Tuesday, 6 January 2015

A Year in Pictures – 5 January 2015 – Another Monstrous Carbuncle

Bit off more than I could chew with this photo, and no mistake.

The church office where I work in the City of London reopened today after the Christmas and New Year break. There were many good points, including a very productive working lunch with my colleagues (fish and chips in the neighbouring pub, since you ask).

The walk between Bank and my place of work generally takes me past the brand new 20 Fenchurch Street, which is generally now referred to as "the Walkie-Talkie". There is much wrong with this building on architectural and town planning grounds and many hope that "lessons will be learned" from its overweening intrusion on the skyline and streetscape of the Square Mile. Time is not on my side to go into greater detail in this post, but there is a cogent and witty critique by Rowan Moore that has recently appeared in The Guardian that gives a good summary of just what is upsetting most (it seems) who are acquainted with the building.

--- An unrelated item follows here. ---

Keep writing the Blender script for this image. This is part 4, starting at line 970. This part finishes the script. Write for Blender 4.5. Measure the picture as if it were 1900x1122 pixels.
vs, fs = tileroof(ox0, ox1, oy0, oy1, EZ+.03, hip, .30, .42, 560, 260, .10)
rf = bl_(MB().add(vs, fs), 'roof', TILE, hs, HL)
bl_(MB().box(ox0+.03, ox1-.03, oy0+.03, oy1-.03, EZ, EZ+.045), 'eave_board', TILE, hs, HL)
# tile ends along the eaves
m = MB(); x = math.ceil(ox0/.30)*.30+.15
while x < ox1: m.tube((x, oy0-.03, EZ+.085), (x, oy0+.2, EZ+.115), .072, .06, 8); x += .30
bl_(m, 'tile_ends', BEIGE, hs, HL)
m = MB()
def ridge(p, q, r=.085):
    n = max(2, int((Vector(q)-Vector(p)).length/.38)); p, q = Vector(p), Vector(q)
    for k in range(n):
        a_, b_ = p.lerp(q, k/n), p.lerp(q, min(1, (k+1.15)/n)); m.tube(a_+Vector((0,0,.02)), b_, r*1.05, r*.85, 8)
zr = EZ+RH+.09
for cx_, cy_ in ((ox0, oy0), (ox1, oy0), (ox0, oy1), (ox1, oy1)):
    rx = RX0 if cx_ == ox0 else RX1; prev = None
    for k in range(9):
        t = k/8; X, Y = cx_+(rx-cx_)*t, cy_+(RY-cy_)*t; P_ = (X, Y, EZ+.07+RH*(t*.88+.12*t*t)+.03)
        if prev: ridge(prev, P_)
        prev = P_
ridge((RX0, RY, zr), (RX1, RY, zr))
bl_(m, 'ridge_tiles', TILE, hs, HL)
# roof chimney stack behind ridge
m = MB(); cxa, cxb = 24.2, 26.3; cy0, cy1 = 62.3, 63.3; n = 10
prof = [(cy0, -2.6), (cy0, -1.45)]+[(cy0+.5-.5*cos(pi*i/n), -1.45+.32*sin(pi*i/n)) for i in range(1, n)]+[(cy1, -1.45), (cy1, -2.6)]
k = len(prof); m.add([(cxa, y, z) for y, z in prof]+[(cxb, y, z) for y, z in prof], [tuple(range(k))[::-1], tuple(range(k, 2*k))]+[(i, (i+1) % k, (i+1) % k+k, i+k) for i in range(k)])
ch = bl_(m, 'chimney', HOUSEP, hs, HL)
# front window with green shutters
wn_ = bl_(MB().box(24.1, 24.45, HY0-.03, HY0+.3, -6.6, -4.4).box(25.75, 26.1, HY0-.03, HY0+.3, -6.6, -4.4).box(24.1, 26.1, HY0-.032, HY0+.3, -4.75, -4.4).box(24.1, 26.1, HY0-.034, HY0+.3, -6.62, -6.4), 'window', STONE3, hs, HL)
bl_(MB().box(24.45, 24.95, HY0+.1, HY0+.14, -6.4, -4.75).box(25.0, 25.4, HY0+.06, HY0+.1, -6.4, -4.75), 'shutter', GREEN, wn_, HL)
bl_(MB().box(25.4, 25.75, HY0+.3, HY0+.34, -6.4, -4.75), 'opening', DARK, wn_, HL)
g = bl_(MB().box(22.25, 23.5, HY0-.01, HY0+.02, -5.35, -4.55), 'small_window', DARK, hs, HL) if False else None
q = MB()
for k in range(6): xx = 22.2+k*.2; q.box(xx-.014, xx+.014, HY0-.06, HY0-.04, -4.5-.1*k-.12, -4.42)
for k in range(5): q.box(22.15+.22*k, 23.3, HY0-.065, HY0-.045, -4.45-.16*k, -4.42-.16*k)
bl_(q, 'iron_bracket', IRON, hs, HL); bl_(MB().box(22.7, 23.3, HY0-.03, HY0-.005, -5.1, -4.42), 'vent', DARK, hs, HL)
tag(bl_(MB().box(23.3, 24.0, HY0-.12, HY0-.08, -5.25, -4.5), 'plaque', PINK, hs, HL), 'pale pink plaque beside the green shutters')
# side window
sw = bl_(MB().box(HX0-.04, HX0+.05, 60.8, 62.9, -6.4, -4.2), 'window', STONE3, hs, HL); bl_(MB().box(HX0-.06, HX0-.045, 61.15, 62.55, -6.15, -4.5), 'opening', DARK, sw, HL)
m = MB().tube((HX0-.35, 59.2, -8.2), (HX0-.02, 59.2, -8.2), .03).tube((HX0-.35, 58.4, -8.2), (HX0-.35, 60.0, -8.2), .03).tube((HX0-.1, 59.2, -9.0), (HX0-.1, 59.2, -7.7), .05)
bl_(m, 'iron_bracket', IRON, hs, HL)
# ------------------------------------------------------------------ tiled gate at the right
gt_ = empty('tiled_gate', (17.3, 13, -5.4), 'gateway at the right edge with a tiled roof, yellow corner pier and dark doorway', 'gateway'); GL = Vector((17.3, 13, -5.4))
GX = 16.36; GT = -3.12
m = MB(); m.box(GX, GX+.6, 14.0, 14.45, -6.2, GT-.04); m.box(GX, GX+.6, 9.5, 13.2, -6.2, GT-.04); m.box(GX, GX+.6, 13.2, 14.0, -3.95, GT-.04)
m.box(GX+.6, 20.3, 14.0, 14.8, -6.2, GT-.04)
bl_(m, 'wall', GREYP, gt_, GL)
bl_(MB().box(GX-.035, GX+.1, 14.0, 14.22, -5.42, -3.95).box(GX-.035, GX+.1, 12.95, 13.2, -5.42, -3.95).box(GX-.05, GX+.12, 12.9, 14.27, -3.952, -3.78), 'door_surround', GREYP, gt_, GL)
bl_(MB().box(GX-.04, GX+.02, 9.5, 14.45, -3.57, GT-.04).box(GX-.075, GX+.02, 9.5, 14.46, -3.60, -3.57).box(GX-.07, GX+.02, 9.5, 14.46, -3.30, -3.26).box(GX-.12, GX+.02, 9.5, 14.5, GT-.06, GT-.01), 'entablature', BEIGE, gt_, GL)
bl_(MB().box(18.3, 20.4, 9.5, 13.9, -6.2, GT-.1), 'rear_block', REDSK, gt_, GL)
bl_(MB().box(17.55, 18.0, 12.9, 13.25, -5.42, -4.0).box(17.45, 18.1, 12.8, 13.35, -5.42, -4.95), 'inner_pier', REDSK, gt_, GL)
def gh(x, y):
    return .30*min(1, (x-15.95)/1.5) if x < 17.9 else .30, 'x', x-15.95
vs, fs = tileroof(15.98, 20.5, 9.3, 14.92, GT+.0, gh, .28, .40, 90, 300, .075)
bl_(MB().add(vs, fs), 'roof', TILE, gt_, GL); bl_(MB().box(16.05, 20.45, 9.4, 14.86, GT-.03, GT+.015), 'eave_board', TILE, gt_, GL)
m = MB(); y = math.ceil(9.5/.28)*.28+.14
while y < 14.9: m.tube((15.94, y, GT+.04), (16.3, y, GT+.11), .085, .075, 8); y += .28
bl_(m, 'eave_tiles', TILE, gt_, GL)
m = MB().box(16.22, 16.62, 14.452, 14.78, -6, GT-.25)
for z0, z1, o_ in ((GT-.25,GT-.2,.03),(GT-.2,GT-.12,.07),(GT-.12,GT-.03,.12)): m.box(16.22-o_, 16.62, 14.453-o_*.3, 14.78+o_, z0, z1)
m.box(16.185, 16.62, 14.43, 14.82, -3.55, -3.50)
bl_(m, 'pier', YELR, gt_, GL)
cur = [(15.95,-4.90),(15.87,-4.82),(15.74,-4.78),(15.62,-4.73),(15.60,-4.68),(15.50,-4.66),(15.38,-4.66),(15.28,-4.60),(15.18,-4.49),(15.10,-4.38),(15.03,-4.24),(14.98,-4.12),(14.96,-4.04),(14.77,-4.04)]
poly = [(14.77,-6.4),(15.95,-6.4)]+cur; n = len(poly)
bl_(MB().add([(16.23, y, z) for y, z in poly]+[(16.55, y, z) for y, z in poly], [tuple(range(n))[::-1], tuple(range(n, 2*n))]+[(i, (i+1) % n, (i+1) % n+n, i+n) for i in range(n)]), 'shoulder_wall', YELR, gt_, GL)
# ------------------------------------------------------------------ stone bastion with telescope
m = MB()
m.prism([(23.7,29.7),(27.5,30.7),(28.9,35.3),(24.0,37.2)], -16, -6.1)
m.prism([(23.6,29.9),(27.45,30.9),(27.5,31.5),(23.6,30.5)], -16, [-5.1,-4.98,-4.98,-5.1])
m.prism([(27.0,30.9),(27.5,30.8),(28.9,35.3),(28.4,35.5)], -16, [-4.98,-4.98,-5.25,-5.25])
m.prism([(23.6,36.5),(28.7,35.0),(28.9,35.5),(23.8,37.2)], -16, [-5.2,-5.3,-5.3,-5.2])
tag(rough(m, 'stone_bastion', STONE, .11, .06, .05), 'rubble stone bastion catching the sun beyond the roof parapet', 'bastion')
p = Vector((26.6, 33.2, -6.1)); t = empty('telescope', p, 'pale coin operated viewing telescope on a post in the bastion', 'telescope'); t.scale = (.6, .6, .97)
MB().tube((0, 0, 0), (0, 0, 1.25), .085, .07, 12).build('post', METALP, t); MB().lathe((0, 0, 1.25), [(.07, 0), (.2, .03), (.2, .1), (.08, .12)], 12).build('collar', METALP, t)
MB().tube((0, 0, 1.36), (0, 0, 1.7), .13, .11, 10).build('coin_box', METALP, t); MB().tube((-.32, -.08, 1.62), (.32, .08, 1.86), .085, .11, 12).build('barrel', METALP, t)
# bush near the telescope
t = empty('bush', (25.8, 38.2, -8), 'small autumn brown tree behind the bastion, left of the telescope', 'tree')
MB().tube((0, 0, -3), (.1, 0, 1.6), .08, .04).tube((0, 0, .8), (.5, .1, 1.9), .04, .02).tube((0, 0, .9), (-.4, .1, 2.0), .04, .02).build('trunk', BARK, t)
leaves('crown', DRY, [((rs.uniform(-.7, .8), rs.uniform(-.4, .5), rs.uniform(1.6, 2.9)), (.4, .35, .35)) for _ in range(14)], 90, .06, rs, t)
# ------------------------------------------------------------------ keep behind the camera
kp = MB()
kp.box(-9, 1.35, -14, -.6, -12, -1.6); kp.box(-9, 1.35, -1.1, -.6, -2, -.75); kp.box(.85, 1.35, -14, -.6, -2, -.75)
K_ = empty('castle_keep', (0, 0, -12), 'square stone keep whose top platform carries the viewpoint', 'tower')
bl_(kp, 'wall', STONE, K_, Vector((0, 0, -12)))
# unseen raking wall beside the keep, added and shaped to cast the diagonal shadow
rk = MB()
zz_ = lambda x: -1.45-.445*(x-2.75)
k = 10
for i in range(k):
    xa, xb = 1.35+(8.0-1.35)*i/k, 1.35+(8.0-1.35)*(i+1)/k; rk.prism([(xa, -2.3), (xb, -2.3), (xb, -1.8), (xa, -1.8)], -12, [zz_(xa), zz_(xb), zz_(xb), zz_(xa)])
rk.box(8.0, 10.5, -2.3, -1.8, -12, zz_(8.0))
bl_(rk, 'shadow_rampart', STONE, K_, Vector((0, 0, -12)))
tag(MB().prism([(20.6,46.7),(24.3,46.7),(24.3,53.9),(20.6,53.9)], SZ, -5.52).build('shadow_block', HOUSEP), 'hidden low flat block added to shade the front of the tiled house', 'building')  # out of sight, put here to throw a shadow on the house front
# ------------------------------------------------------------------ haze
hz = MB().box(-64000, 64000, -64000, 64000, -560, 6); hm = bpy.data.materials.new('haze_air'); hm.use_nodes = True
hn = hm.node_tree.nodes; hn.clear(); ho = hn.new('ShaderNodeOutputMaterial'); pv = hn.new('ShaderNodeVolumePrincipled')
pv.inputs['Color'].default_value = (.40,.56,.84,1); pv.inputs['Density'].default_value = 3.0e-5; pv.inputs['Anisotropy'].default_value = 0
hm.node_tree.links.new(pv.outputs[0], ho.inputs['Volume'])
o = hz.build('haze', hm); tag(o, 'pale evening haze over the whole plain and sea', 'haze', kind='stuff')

The jolly thing is of course here to stay for the next few years and cannot be ignored, so it will probably make a few appearances in this blog over the coming months. Today I offer an attempt at conveying the one aspect of the W-T that I find in any way pleasing, but I should first offer the following caveat (or even mea culpa). Architectural photography has many pitfalls, particularly if you are shooting with a small camera, as I will be most days. Also, during the hours of darkness, all sorts of blotches, lighting flares and image noise can frolic and sport more freely in the digital playground. Add to this my getting to grips with the complexities of imaging software, and you have a recipe for bleary eyes, the burning of midnight oil and results that will have me laughed out of serious photographic circles.

Drum roll...

The north and west sides of 20 Fenchurch Street viewed from pavement level. The building, especially the restaurant garden area accommodated in its bulging summit, may be wonderful for its occupants and offer stunning views over London, but it bullies its surroundings in an outrageous fashion.